Just because you read something on the internet doesn't mean it's true. In this case it happens to be the opposite of true.

Read Section 13 of the AGPLv3 for yourself.

vyp commented 9 years ago

@fredjean If someone modifies the AGPL HTTP server, and then hosts it so that it interacts through a network, then they have to provide that modified source code. That quote seems to suggest that only AGPL software can connect to the AGPL HTTP server, which afaik is not true. IANAL.

bddap commented 5 years ago

Hey @zrm. This is an awesome project.

I imagine Snow would be very useful as a statically linkable library.

zrm commented 5 years ago

You're not the first person to ask for that, but there are reasons it doesn't make a lot of sense.

The first is that much of the code is really to make it possible to use with existing unmodified software. If you're going to link a static library then you don't need to make a name resolution request to get a virtual IP address that gives the data back to your own application via privileged network operations, only to send it yourself using the transport protocol. You could just send it directly using the transport protocol.

The big components that might make sense as a library are the transport protocol and the distributed hashtable.

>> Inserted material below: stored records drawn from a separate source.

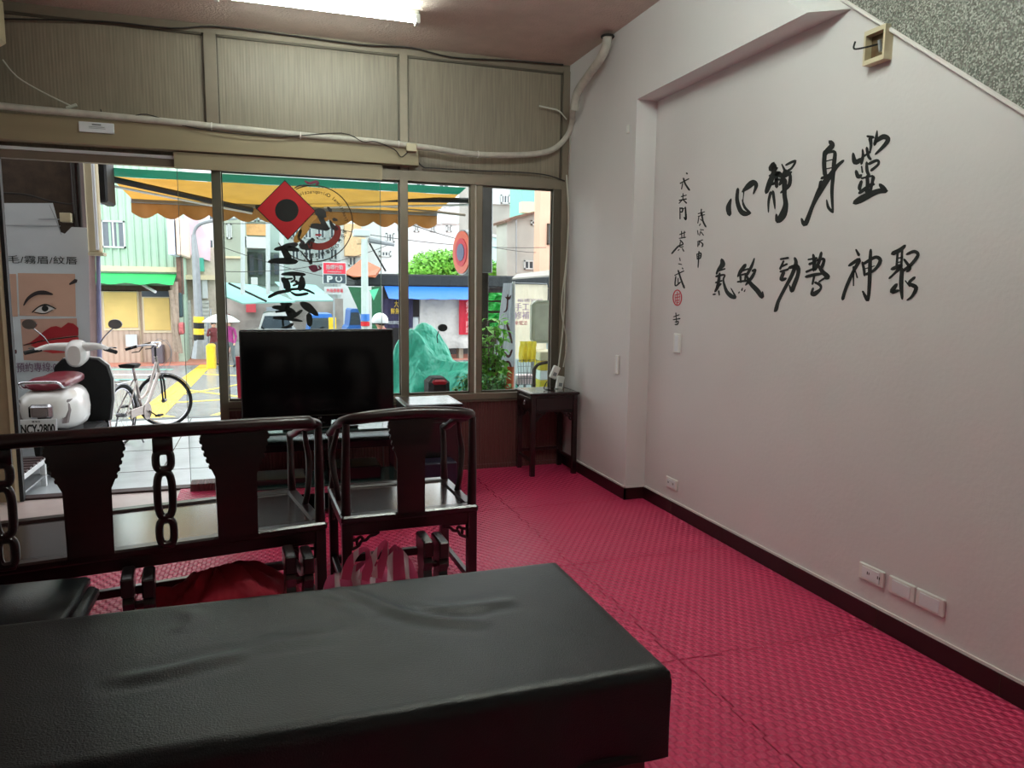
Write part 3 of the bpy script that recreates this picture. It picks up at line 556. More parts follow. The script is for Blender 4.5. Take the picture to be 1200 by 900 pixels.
def armchair(W, Dp, splats, lattices, label, cat, name, loc, rz, arm_drop=.14):
    t = thing(name, label, cat, loc, None, rz); B_ = lambda: MB(); k = dict(world=False)
    h = W/2; zs = .49; bz = .925
    # seat frame: moulded rails around a sunk board
    B_().rbox(-h, h, -.01, .05, zs-.032, zs+.004, .008).rbox(-h, h, Dp-.05, Dp+.01, zs-.032, zs+.004, .008).rbox(-h, -h+.055, .045, Dp-.045, zs-.032, zs+.004, .008).rbox(h-.055, h, .045, Dp-.045, zs-.032, zs+.004, .008).build('seat_frame', 'wood', t, **k)
    B_().box(-h+.05, h-.05, .045, Dp-.045, zs-.02, zs-.006).build('seat_board', 'seatw', t, **k)
    B_().rbox(-h+.03, h-.03, .012, .030, zs-.085, zs-.03, .004).rbox(-h+.03, h-.03, Dp-.03, Dp-.012, zs-.085, zs-.03, .004).rbox(-h+.012, -h+.03, .03, Dp-.03, zs-.085, zs-.03, .004).rbox(h-.03, h-.012, .03, Dp-.03, zs-.085, zs-.03, .004).build('apron', 'wood', t, **k)
    for x in (-h+.025, h-.025):
        for y in (.025, Dp-.025):
            B_().tube([(x, y, 0), (x, y, zs-.03)], 0, 4, sq=(.042, .042)).build('leg', 'wood', t, **k)
        s = 1 if x > 0 else -1
        B_().tube([(x, .02, zs), (x-.0*s, .012, zs+.2), (x-.004*s, .0, bz-.01)], [.022,.020,.016], 10, 4).build('back_post', 'wood', t, smooth=True, **k)
        B_().tube([(x, Dp-.03, zs), (x-.004*s, Dp-.035, zs+.1), (x+.002*s, Dp-.01, zs+.18), (x-.0*s, Dp-.0, bz-arm_drop-.02)], [.020,.017,.016,.015], 10, 5).build('arm_support', 'wood', t, smooth=True, **k)
        B_().tube([(x+.0*s, Dp*.5, zs), (x+.012*s, Dp*.47, zs+.08), (x+.028*s, Dp*.52, zs+.2), (x+.012*s, Dp*.50, zs+.30), (x, Dp*.45, bz-.075)], [.015,.013,.016,.012,.011], 10, 5).build('arm_strut', 'wood', t, smooth=True, **k)
    for ar in [(x, y, zs-.085, s) for x, s in ((-h+.045, 1), (h-.045, -1)) for y in (.022, Dp-.022)]+[(x, y, zs-.085, s, .06, .06, 'y') for x in (-h+.022, h-.022) for y, s in ((.045, 1), (Dp-.045, -1))]:
        sp = B_(); spandrel(sp, *ar); sp.build('carved_bracket', 'wood', t, **k)
    B_().rbox(-h+.04, h-.04, Dp-.045, Dp-.01, .085, .125, .004).build('front_rail', 'wood', t, **k)
    for x in (-h+.025, h-.025): B_().rbox(x-.014, x+.014, .04, Dp-.04, .105, .135, .004).build('side_rail', 'wood', t, **k)
    # crest running round into the arms
    c = [(-h+.02, Dp+.0, bz-arm_drop-.012), (-h+.018, Dp-.06, bz-arm_drop-.002), (-h+.02, Dp*.62, bz-.085), (-h+.018, Dp*.3, bz-.04), (-h+.022, .05, bz-.008), (-h+.07, -.022, bz+.012), (-h+.16, -.035, bz+.022), (0, -.04, bz+.030)]
    c = c+[(-x, y, z) for x, y, z in reversed(c[:-1])]
    B_().tube(c, [.017,.018,.019,.020,.022,.026,.028,.028,.028,.026,.022,.020,.019,.018,.017], 10, 5).ball((-h+.02, Dp+.005, bz-arm_drop-.02), .021).ball((h-.02, Dp+.005, bz-arm_drop-.02), .021).build('crest_rail', 'wood', t, smooth=True, **k)
    for x in splats:
        b = B_(); rot_board(b, [(x+a, z) for a, z in splat_outline(zs, bz+.01, .155 if W > 1 else .125, .262 if W > 1 else .205)], -.012, .018); b.build('back_splat', 'wood', t, **k)
    for x in lattices:
        b = B_(); zz = [(zs, zs+.11, .026), (zs+.11, zs+.30, .027), (zs+.30, bz-.05, .027)]
        for z0, z1, rx in zz:
            n = 24; m_ = (z0+z1)/2; hz = (z1-z0)/2-.006
            pts = []
            for i in range(n+1):
                a = 2*math.pi*i/n; cx_, sx_ = math.cos(a), math.sin(a)
                pts.append((x+rx*math.copysign(abs(cx_)**.6, cx_), -.012, m_+hz*math.copysign(abs(sx_)**.7, sx_)))
            b.tube(pts, .0155, 8)
        b.rbox(x-.036, x+.036, -.025, .0, bz-.06, bz+.01, .004).rbox(x-.026, x+.026, -.025, .0, zs-.01, zs+.02, .004)
        b.build('carved_upright', 'wood', t, smooth=True, **k)
    return t
a_ch = R(1.8)
armchair(.638, .555, [-.005], [], 'dark rosewood armchair with one carved back splat, seen from behind, right of the long settee', 'armchair', 'wooden_armchair', (.608, 3.262, 0), a_ch)
a_so = R(9.9); Wd = 1.80; O = Vector((.224, 3.206, 0))
cc = O+Vector((-math.cos(a_so), -math.sin(a_so), 0))*(Wd/2)
armchair(Wd, .62, [Wd/2-.367, Wd/2-.893, Wd/2-1.42], [Wd/2-.632, Wd/2-1.155], 'long dark rosewood settee with carved splats and pierced uprights, seen from behind', 'settee', 'wooden_settee', cc, a_so)
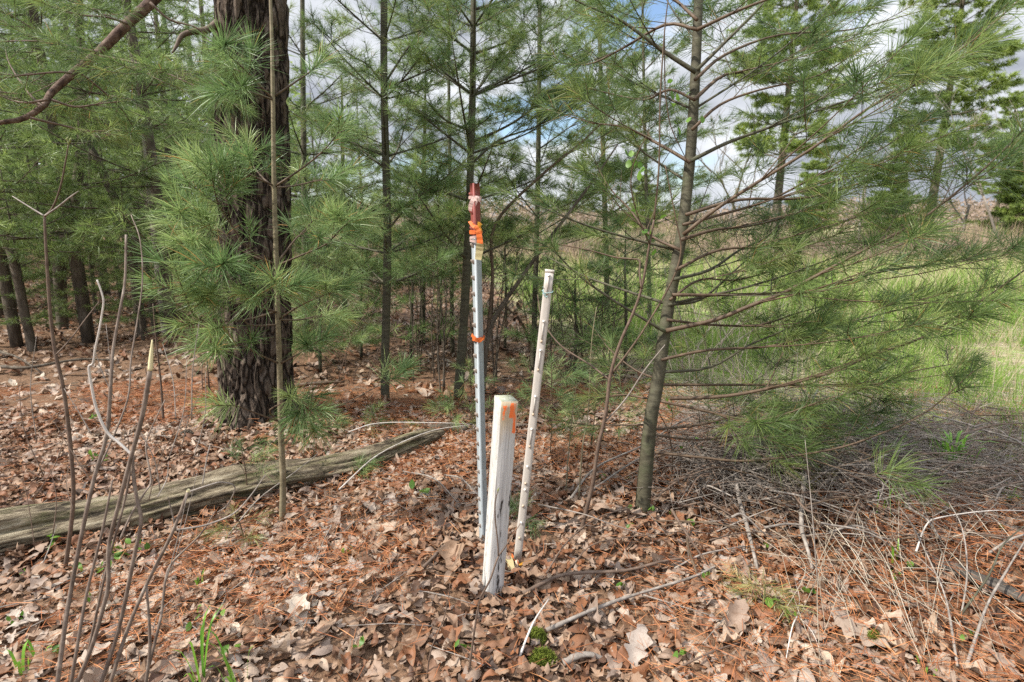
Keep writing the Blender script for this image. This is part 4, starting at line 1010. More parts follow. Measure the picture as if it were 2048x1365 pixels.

There is nothing particularly unusual about the transport protocol. The one in the published code is based on datagram TLS, which I dislike. There is work ongoing to replace it with something like the WireGuard protocol. But in either case if all you want is a general purpose transport protocol then you can already use Noise or a TLS library or a variety of other things that I would just be repackaging.

So that leaves the DHT. I can see how that might be useful for other applications, but there are also reasons to keep it as a daemon rather than a library even then. It's exposed to the internet so it's better to have it running as an unprivileged user and segregated off as much as possible from any other code. (The roadmap has the DHT split off into its own separate process even within snow.) Moreover, DHTs have non-zero overlay maintenance overhead, so running one copy per device that multiple applications can share is more efficient, and makes traffic analysis somewhat more difficult because then it isn't blatantly obvious which application is responsible for a DHT message (and the same is true for the transport protocol as well).

On top of that, the snow DHT is protocol-specific and the peer would then expect you to send transport data as encapsulated IP packets, which snow gets from the kernel via the tun interface but you would have to assemble yourself and then handle retransmissions etc. Whereas if all you want is a general purpose DHT like Kademlia, there are existing third party libraries for that as well.

So if you want the whole package then it's a daemon, not a library. If you want the individual components there are already various third party libraries that do those things.